State how many lines in the listing below include the word "from". Give nothing but the number.

<<<<

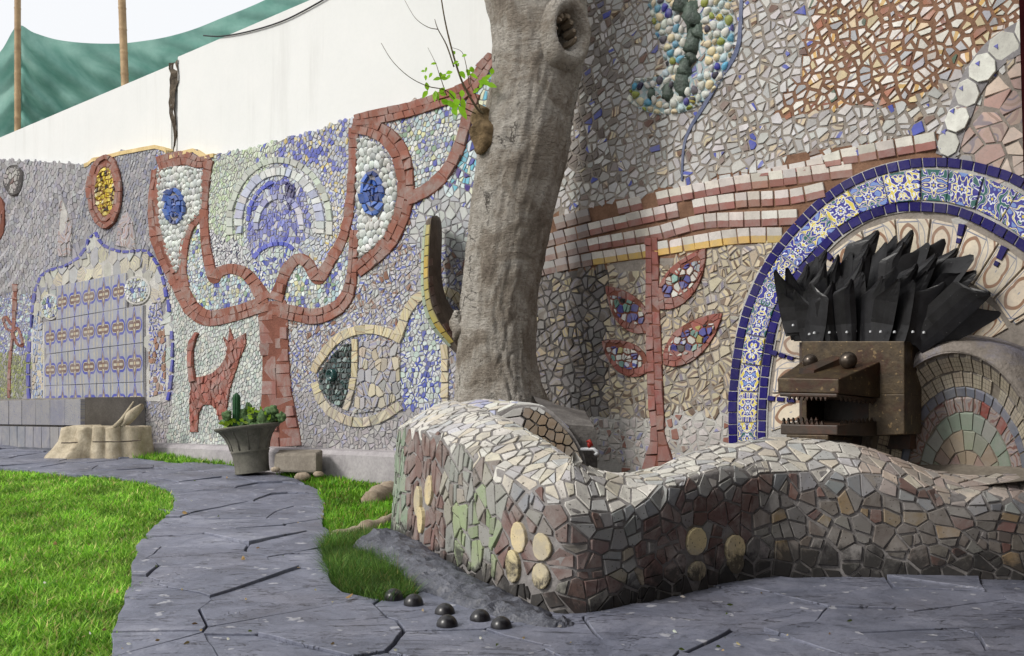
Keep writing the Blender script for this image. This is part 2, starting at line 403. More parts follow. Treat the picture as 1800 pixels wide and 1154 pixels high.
    dirtc = mix(t, 0.5, col, C(112, 106, 100))
    col = mix(t, mth(t, 'MULTIPLY', ramp(t, n1.outputs[0], [(0.42, (0, 0, 0)), (0.72, (1, 1, 1))]), dirt), col, dirtc)
    col = mix(t, ramp(t, n2.outputs[0], [(0.55, (0, 0, 0)), (0.8, (0.3, 0.3, 0.3))]), col, C(96, 90, 84))
    n3 = noise_n(t, v, 5.0, 6, 0.75, 0.4)
    col = mix(t, ramp(t, n3.outputs[0], [(0.44, (0, 0, 0)), (0.72, (min(0.9, dirt * 1.6),) * 3)]), col, C(156, 152, 148))
    if mould:                                            # black algae growing up from the wet paving, in ragged patches, and pinholes
        sp = t.nodes.new('ShaderNodeSeparateXYZ'); t.links.new(v, sp.inputs[0])
        hgt = mth(t, 'SUBTRACT', sp.outputs[2], mth(t, 'ADD', mth(t, 'MULTIPLY', sp.outputs[1], GK), GC))
        n4 = noise_n(t, v, 5.5, 6, 0.75, 0.5)
        k = mth(t, 'SUBTRACT', mth(t, 'MULTIPLY', n4.outputs[0], 0.62), hgt)
        col = mix(t, ramp(t, k, [(0.17, (0, 0, 0)), (0.25, (0.88,) * 3)]), col, C(48, 46, 45))
        n5 = noise_n(t, v, 75, 1, 0.4)
        col = mix(t, ramp(t, n5.outputs[0], [(0.70, (0, 0, 0)), (0.73, (0.85,) * 3)]), col, C(66, 60, 54))
    t.links.new(col, b.inputs['Base Color'])
    t.links.new(ramp(t, n1.outputs[0], [(0.3, (rough,) * 3), (0.7, (min(1, rough + 0.35),) * 3)]), b.inputs['Roughness'])
    bump(t, b, mth(t, 'ADD', n1.outputs[0], mth(t, 'MULTIPLY', n2.outputs[0], 0.4)), 0.25, 0.006)
tile_mat('glaze'); tile_mat('clean_glaze', None, 0.3, 0.06)
M['clean_glaze'].node_tree.nodes['Principled BSDF'].inputs['Specular IOR Level'].default_value = 0.18
tile_mat('rough_tile', None, 0.75, 0.5)
tile_mat('planter_glaze', None, 0.45, 0.5, True); tile_mat('planter_stone', None, 0.8, 0.5, True)
tile_mat('floral', 'floral', 0.25, 0.10)
for p_ in ('stripe', 'swirl', 'speck', 'azulejo', 'curl', 'halves', 'grid'): tile_mat(p_, p_)

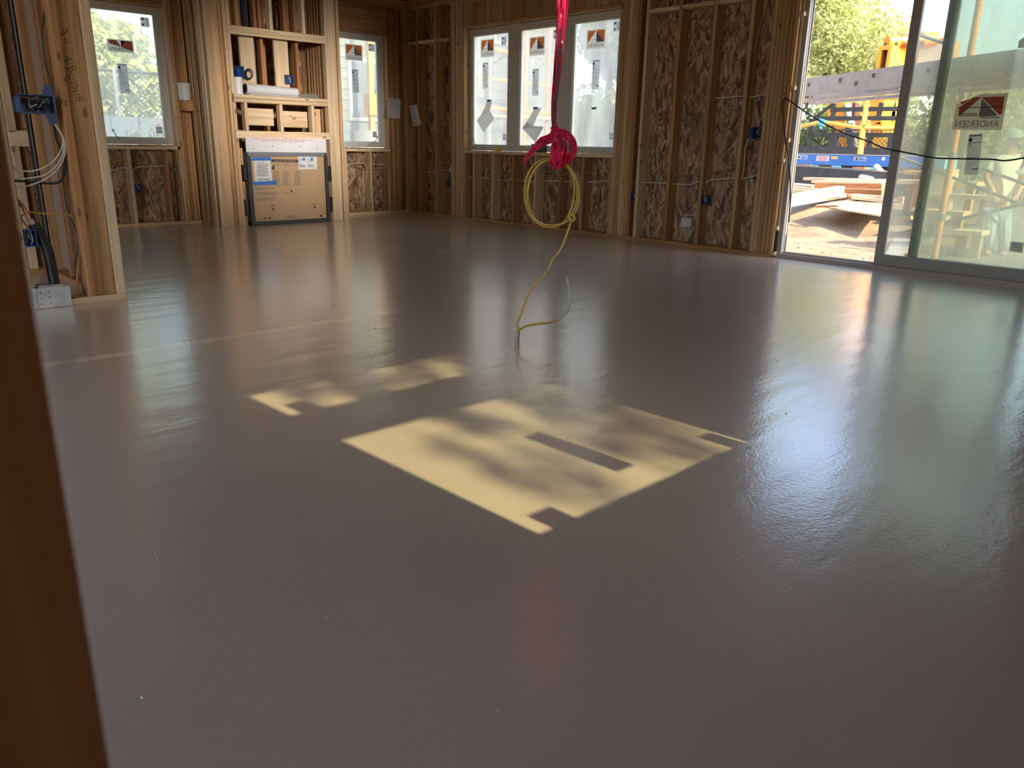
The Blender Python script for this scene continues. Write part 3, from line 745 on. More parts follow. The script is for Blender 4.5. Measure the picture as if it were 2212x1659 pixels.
def info(par, P, uc, zc, w, h, W, kind='energy', wv=0.0300, name='energy_label'):
    wv = wv-0.001
    def q(a, b, k=0.0): return P(uc+a*w, zc+b*h, wv-k)
    s = MB().prism([q(-.5, -.5), q(.5, -.5), q(.5, .5), q(-.5, .5)], Vector(W)*0.0008).build(name, M['label'], par)
    m = MB(); k = 0.0006
    def bar(a0, a1, b0, b1): m.add([q(a0, b0, k), q(a1, b0, k), q(a1, b1, k), q(a0, b1, k)], [(0, 1, 2, 3)])
    if kind == 'energy':
        bar(-.44, .44, .45, .47); bar(-.44, -.2, .33, .41); bar(-.44, .44, .285, .292); bar(.05, .44, -.40, -.375)
        for i in range(13): bar(-.40, .1+.3*((i*37) % 10)/10, .20-i*.044, .207-i*.044)
        bar(-.44, .44, .06, .066); bar(-.44, .44, -.13, -.124)
        mb = m.build('printed_lines', M['dark_ink'], s)
        t = MB(); text_on(t, 'D', w*0.42, q(-.26, .235, k), -Vector((P(1, 0, 0)-P(0, 0, 0))), (0, 0, 1)); t.build('lettering', M['dark_ink'], s)
    elif kind == 'corner':
        bar(-.38, -.06, .20, .42); bar(-.38, -.14, -.38, -.15)
        for i in range(4): bar(.05+i*.1, .08+i*.1, -.4, .4)
        m.build('printed_lines', M['grey_ink'], s)
    else:
        for i in range(4): bar(-.4, .4, .34-i*.07, .37-i*.07)
        bar(-.05, .05, -.4, .05); bar(-.35, -.2, -.4, -.1); bar(.2, .35, -.4, -.1)
        m.build('printed_lines', M['grey_ink'], s)
    return s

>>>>

**Answer to this exercise**
2